Las dos civilizaciones más majestuosas de la antigüedad, Grecia y Persia, anduvieron a la greña durante siglos por convertirse en el único, en el mayor de los imperios. Y por descontado, hundir en la miseria al perdedor. Saquear sus ciudades, violar a sus mujeres y robar sus riquezas.

Desde aquellos días han pasado no solo siglos, sino milenios, y mientras los persas han visto reducidos sus dominios pero no mermada su capacidad de influencia en el mundo, ahí está Irán, dando por saco a Occidente cada dos por tres, Grecia se ha ido a pique. Territorial, económica, política y socialmente.

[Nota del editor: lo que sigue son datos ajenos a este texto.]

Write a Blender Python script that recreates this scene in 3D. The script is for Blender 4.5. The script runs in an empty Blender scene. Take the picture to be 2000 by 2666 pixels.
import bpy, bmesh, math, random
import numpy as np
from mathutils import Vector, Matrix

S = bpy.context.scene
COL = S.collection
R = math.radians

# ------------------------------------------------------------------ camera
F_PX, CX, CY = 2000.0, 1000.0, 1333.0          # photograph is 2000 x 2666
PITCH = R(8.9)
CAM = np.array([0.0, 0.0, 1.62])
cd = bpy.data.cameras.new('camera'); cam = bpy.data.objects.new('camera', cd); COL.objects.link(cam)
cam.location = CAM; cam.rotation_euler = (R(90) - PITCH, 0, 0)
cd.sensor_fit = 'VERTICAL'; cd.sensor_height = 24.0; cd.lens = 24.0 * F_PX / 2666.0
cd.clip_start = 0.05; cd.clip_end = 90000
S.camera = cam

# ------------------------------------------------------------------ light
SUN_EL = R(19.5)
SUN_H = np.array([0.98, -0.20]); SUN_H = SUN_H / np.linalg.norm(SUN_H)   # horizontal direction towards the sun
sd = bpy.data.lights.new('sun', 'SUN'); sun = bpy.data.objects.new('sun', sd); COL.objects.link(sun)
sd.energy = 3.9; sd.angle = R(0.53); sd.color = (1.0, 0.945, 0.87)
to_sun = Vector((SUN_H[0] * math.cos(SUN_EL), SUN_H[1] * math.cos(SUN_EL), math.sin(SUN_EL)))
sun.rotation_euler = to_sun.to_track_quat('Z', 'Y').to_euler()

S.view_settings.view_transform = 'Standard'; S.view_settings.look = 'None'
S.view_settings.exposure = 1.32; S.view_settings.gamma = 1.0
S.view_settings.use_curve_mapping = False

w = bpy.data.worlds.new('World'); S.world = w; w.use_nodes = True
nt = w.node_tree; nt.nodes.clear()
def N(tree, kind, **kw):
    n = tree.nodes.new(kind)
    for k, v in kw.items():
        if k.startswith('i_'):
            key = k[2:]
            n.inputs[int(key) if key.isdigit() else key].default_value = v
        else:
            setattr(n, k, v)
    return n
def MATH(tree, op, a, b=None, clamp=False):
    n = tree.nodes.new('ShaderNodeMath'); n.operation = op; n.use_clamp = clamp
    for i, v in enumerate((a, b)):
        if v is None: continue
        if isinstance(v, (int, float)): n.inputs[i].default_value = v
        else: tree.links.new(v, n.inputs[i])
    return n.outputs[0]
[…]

Hoy los griegos votan a su nuevo gobierno, pero eso poco importa ya.

El destino, generalmente, muestra su cara más irónica con el paso del tiempo. Si bien Persia y Grecia ya no compiten por dominar el mundo, una de ellas se mantiene en pie con orgullo. Planta cara al nuevo imperio todopoderoso, los Estados Unidos de América, y no me arrodilla ante nadie. Ni siquiera ante sus envilecidos vecinos de los petrodólares arábigos. Sin embargo Grecia se ha desplomado. Ha perdido el norte y se va a dejar guiar por líderes de nuevo cuño que no la sacarán de la bancarrota. Ni Syriza ni Amanecer Dorado pueden salvarla de su aciago final.